To activate NAB funding, the IMF’s Managing Director proposes an activation period which can become effective if it is accepted by participants representing 85% of total credit arrangements of participants eligible to vote and if it is then approved by the IMF Executive Board.  The NAB has been activated twice: once in December 1998 to channel funds to Brazil; and once in April 2011 to give the IMF more funding authority following the financial crisis for actions like bailing out Greece.  The next review of the NAB is to take place by November 2011, according to the IMF.

Today is a good time to review and adjust our commitment to IMF bailouts.  Today is not a time to tap American taxpayers for more bailouts.  American families continue to struggle in the face of high unemployment, elevated energy costs, and elevated uncertainty about the future.   

Mr.

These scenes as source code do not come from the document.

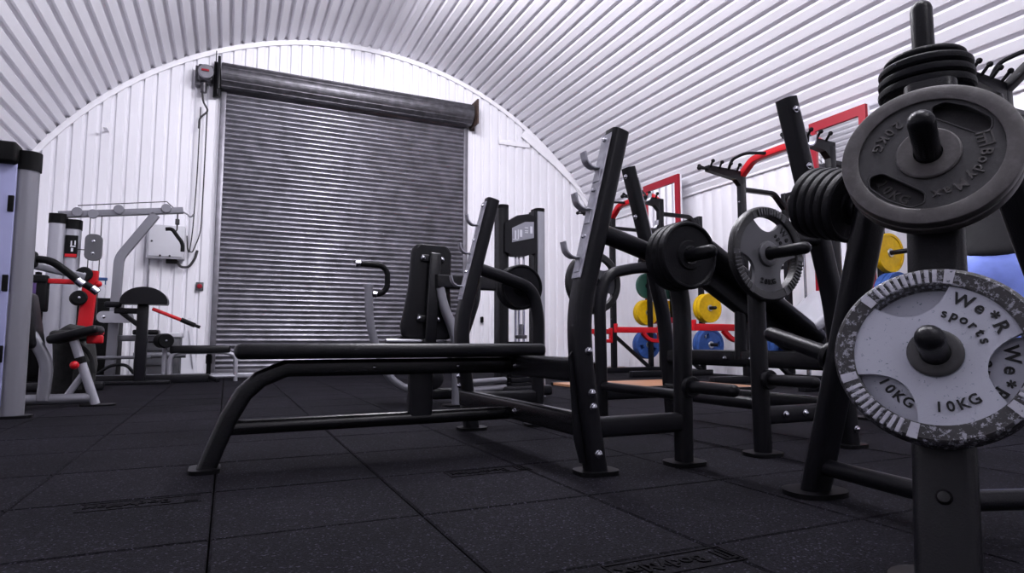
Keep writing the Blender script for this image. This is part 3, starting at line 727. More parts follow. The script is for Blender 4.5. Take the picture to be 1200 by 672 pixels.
# ------------------------------------------------------------------ half racks, mirrors, bumper plates
def half_rack(Y0, label, bar='red'):
    """Y0: y of the nearer upright"""
    X1, X2, Z = 5.30, 5.98, 2.36; W = 1.16
    r_ = empty('half_rack', (X1+.3, Y0+W/2, 0), label, 'half rack', 'half racks along the right wall')
    for Y in (Y0, Y0+W):
        mb = MB(); mb.box((X1, Y, Z/2), (.075, .075, Z), .008); u = part2(mb, 'upright', M['black'], r_)
        for z in (2.28, 2.05, 1.2, .8): bolt((X1-.038, Y, z), (-1, 0, 0), u, .010)
        mb = MB(); mb.box((X2, Y, 1.11), (.065, .065, 2.22), .008); part2(mb, 'rear_post', M['black'], r_)
        mb = MB(); mb.sweep(fillet([(X1, Y, 2.20), (X2-.18, Y, 2.20), (X2, Y, 2.02)], .05), rrect(.05, .06, .008), up=(0, 1, 0)); part2(mb, 'top_brace', M['black'], r_)
        mb = MB(); mb.box((5.45, Y, .04), (1.35, .08, .08), .01); part2(mb, 'base_beam', M['black'], r_)
        mb = MB(); mb.sweep([(X1+.02, Y, .55), (X2-.02, Y, .06)], rrect(.05, .05, .008), up=(0, 1, 0)); part2(mb, 'diagonal_brace', M['black'], r_)
        # cantilever with ball ended band pegs
        mb = MB(); mb.prism([(X1+.04, 2.40), (X1+.04, 2.16), (X1-.10, 2.30), (X1-.50, 2.36), (X1-.50, 2.42)], (), -.035, .035, Matrix.Translation((0, Y, 0)) @ Matrix.Rotation(R(90), 4, 'X')); br = part2(mb, 'front_bracket', M['black'], r_)
        for k in range(4):
            x = X1-.48+.13*k
            for s_ in (-1, 1):
                mb = MB(); mb.tube([(x, Y+s_*.035, 2.40), (x-.03, Y+s_*.10, 2.44)], .012, 8); mb.sphere((x-.03, Y+s_*.11, 2.445), .022, 10); part2(mb, 'band_peg', M['rubber'], br)
        mb = MB(); mb.tube([(X1-.50, Y, 2.38), (X1-.60, Y, 2.38)], .012, 8); mb.sphere((X1-.61, Y, 2.38), .026, 10); part2(mb, 'band_peg', M['rubber'], br)
        # spotter arm
        mb = MB(); mb.box((X1-.40, Y, .615), (.72, .055, .075), .006); mb.box((X1-.745, Y, .665), (.028, .055, .06), .004)
        mb.sweep(fillet([(X1-.04, Y, .47), (X1-.22, Y, .48), (X1-.33, Y, .58)], .10, 6), rrect(.05, .055, .006), up=(0, 1, 0)); mb.box((X1-.055, Y, .56), (.03, .07, .22), .004)
        part2(mb, 'spotter_arm', M['red'], r_)
        # pull-up bar end
        s_ = 1 if Y == Y0 else -1
        mb = MB(); mb.sweep(fillet([(X1, Y, 2.36), (X1, Y+s_*.02, 2.37), (X1, Y+s_*.19, 2.50), (X1, Y+s_*W/2, 2.51)], .06), rrect(.07, .075, .008), up=(1, 0, 0)); part2(mb, 'pull_up_bar', M[bar], r_)
        mb = MB(); mb.tube(fillet([(X1-.20, Y+s_*.02, 2.41), (X1-.21, Y+s_*.08, 2.50), (X1-.20, Y+s_*.26, 2.53), (X1-.03, Y+s_*.40, 2.51)], .08), .017, 10); part2(mb, 'grip_bar', M['black'], r_)
        out = -1 if Y == Y0 else 1
        for z in (.42, .92, 1.34): peg(r_, (X2, Y+out*.03, z), (0, out, 0), .26, .024, False)
    mb = MB(); mb.box((X1, Y0+W/2, 2.515), (.072, .16, .05), .004); part2(mb, 'badge', M['label_grey'], r_)
    for z in (2.18, .05):
        mb = MB(); mb.box((X2, Y0+W/2, z), (.06, W, .07), .008); part2(mb, 'rear_cross_member', M['black'], r_)
    return r_
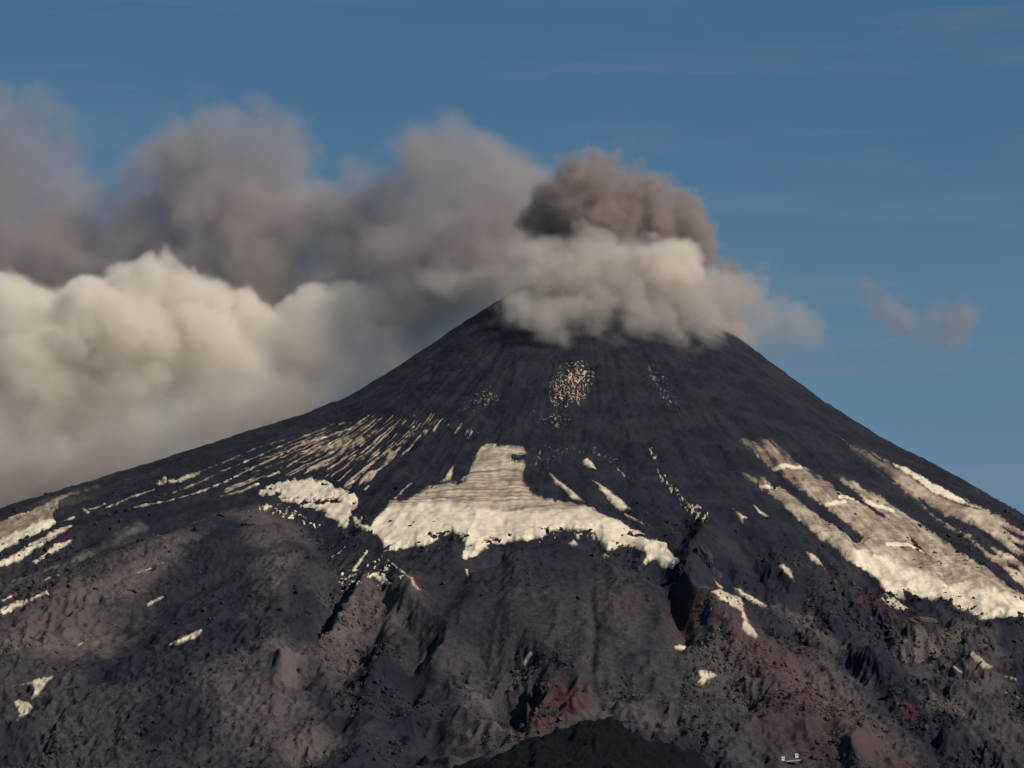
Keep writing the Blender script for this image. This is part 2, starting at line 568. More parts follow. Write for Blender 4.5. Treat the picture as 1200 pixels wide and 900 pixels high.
class Patch:
    """A piece of the cone's surface, twice as fine, with the pixels it shows at."""
    def __init__(self, x0, y0, x1, y1):
        k = VIS & (PX > x0) & (PX < x1) & (PY > y0) & (PY < y1)
        ri = np.flatnonzero(k.any(1)); ci = np.flatnonzero(k.any(0))
        R, C = slice(ri[0], ri[-1] + 1), slice(ci[0], ci[-1] + 1)
        self.x, self.y, self.z = up2(X[R, C]), up2(Y[R, C]), up2(Z[R, C])
        self.vis = up2(VIS[R, C].astype(float)) > 0.9
        self.px, self.py = project(self.x, self.y, self.z)
        u = np.interp(self.x, xs, U1)
        self.rad = np.hypot(u, self.y)
        self.phi = np.arctan2(np.sign(self.x) * u, -self.y)


def build_snow(name, p, f, dirt, label, cat, thick=3.0, steep=0.8, group=None, kind=None):
    dirt = dirt + 0.75 * sstep(2.4, -0.4, f + 1.2 * fbm2(p.px / 5, p.py / 4, 3, 99)) * (kind is None)      # thin dirty margin
    keep = (f > -1.6) & p.vis
    q = keep[:-1, :-1] & keep[:-1, 1:] & keep[1:, 1:] & keep[1:, :-1]
    top = np.maximum.reduce([f[:-1, :-1], f[:-1, 1:], f[1:, 1:], f[1:, :-1]])
    q &= top > -0.3
    ids = np.arange(f.size).reshape(f.shape)
    qd = np.stack([ids[:-1, :-1], ids[:-1, 1:], ids[1:, 1:], ids[1:, :-1]], -1)[q]
    used, inv = np.unique(qd, return_inverse=True)
    h = np.clip(f * steep * (0.75 + 0.5 * noise2(p.px / 9, p.py / 9, 2)), -1.6, thick)
    h = np.where(h > 0, h + 0.12, h)
    v = np.stack([p.x, p.y, p.z + h], -1).reshape(-1, 3)[used]
    o = mesh_object(name, v, inv.reshape(-1, 4), SNOW, {"dirt": np.broadcast_to(dirt, f.shape).ravel()[used]})
    tag(o, label, cat, group, kind)
    return o


def ragged(p, amp, size, seed):
    return amp * fbm2(p.px / size, p.py / size, 4, seed, 0.7)


def layers(p, seed, k=6.0):
    """Ash bands that lie along the contours."""
    w = 8 * noise2(p.phi * 14, p.rad / 60, seed + 5)
    return fbm2(p.phi * 9 + 3, (p.rad + w) / k, 3, seed, 0.7)


def bounds(*polys, pad=6):
    P = np.concatenate([np.asarray(q, float)[:, :2] for q in polys])
    return P[:, 0].min() - pad, P[:, 1].min() - pad, P[:, 0].max() + pad, P[:, 1].max() + pad


# the broad field in the middle
holes = [[(600, 533), (606, 535), (614, 533), (616, 537), (608, 539), (601, 537)]]
p = Patch(*bounds(main))
f = sd_poly(p.px, p.py, main) + ragged(p, 1.5, 9, 21)
f = np.minimum(f, -sd_poly(p.px, p.py, holes[0]) + ragged(p, 1.2, 5, 22))
rim_dots = sstep(606, 622, p.py) * sstep(0.42, 0.85, fbm2(p.px / 11, p.py / 4, 3, 31) + 0.25 * sstep(14, 2, f))
f = f - 9 * sstep(0.72, 0.95, rim_dots * (fbm2(p.px / 16, p.py / 7, 2, 36) > 0.1)) * (f < 16)
edge = 592 + 10 * noise2(p.px / 60, p.py * 0, 25) + 4 * noise2(p.px / 17, p.py * 0, 26)
ashy = 1 - sstep(0, 9, p.py - edge)
dirt = 0.08 + 0.62 * ashy + (0.10 + 0.22 * ashy) * layers(p, 41, 7.0) + 0.16 * fbm2(p.px / 14, p.py / 5, 3, 42) - 0.15 * sstep(560, 540, p.py)
dirt += 0.55 * sstep(7, 1, f) * sstep(600, 560, p.py) + 0.3 * sstep(3, 0.5, f)
dirt += 0.25 * sstep(640, 700, p.px) * sstep(625, 600, p.py)
f -= 3.5 * sstep(0.55, 0.9, fbm2(p.phi * 120, p.rad / 60, 3, 37)) * ashy * (f < 9)
build_snow("snow_field", p, f, dirt, "broad triangular dirty snowfield spread across the middle of the cone", "snowfield", 3.2)

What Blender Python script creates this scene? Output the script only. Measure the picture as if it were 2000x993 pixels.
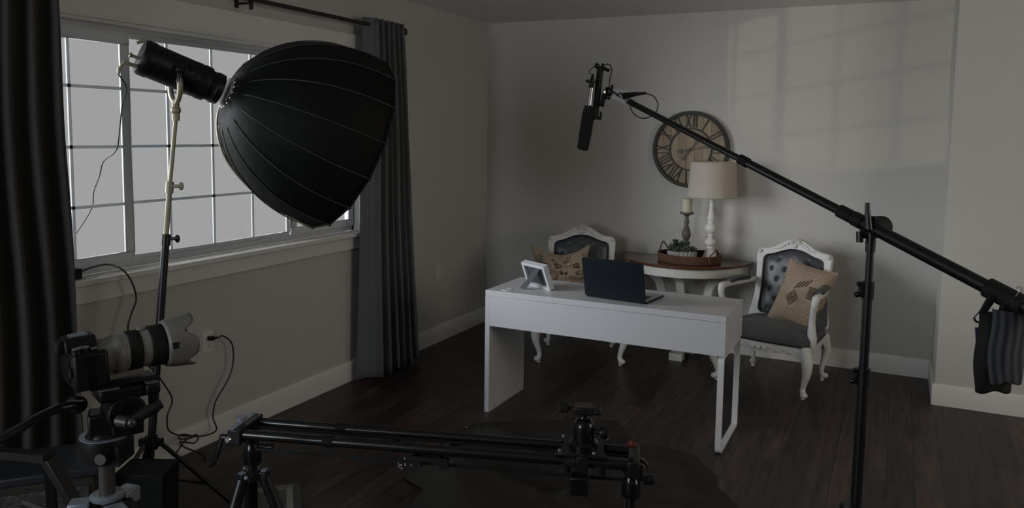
import bpy, bmesh, math, random
from mathutils import Vector, Matrix, Euler, noise
random.seed(7)
PI = math.pi
SC = bpy.context.scene
COL = SC.collection
for o in list(bpy.data.objects): bpy.data.objects.remove(o)

# ------------------------------------------------------------ camera
CAM = Vector((3.2633, -6.2021, 1.6905))
YAW, PITCH, ROLL, FPX, SHY = .452, -.0928, .0137, 1543.34, -93.1
_f = Vector((-math.sin(YAW)*math.cos(PITCH), math.cos(YAW)*math.cos(PITCH), math.sin(PITCH)))
_r = Vector((math.cos(YAW), math.sin(YAW), 0)); _u = _r.cross(_f)
CR = math.cos(ROLL)*_r + math.sin(ROLL)*_u
CU = -math.sin(ROLL)*_r + math.cos(ROLL)*_u
CF = _f
cd = bpy.data.cameras.new('camera'); cam = bpy.data.objects.new('camera', cd); COL.objects.link(cam)
cd.sensor_fit = 'HORIZONTAL'; cd.sensor_width = 36; cd.lens = FPX*36/2000; cd.shift_y = SHY/2000
cd.clip_start = .05; cd.clip_end = 200
cam.matrix_world = Matrix(((CR.x, CU.x, -CF.x, CAM.x), (CR.y, CU.y, -CF.y, CAM.y), (CR.z, CU.z, -CF.z, CAM.z), (0, 0, 0, 1)))
SC.camera = cam
def ray(x, y): return CF + CR*((x-1000)/FPX) - CU*((y-496.5-SHY)/FPX)
def PX(x, y, d): return CAM + ray(x, y)*d                       # point of the room seen at x, y, d metres deep
def onz(x, y, z): r = ray(x, y); return CAM + r*((z-CAM.z)/r.z)
def ony(x, y, v): r = ray(x, y); return CAM + r*((v-CAM.y)/r.y)
def onx(x, y, v): r = ray(x, y); return CAM + r*((v-CAM.x)/r.x)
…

Secretary, we ask for clarification of the administration’s intentions regarding the debt crisis in Greece.  In that regard, the President recently pledged, during a visit to the U.S. by German Chancellor Merkel, that the U.S. will “cooperate fully in working through these issues both on a bilateral basis but also through international and financial institutions like the IMF.”  

Will additional funding be proposed for international organizations such as the IMF for use in bailing out highly indebted foreign countries?  Given reports that the sizes of proposed bailouts for Eurozone countries could grow, will you instruct the U.S. Executive Director at the IMF to cast a vote of opposition for any proposed loans that are not likely to be repaid in full?  Will you direct the U.S. Executive Director at the IMF to vote against approving and accepting any further proposals by the IMF’s Managing Director of activation periods intended to bail out over-indebted foreign countries?  What steps will you take to protect American taxpayers from the real risk of loss on their IMF “investments?” 

If it is truly the case that taxpayer-funded bailouts have ended, as the President has stated, then American taxpayers deserve assurance that they are not being forced to assume risks and losses from foreign issuers of sovereign debt.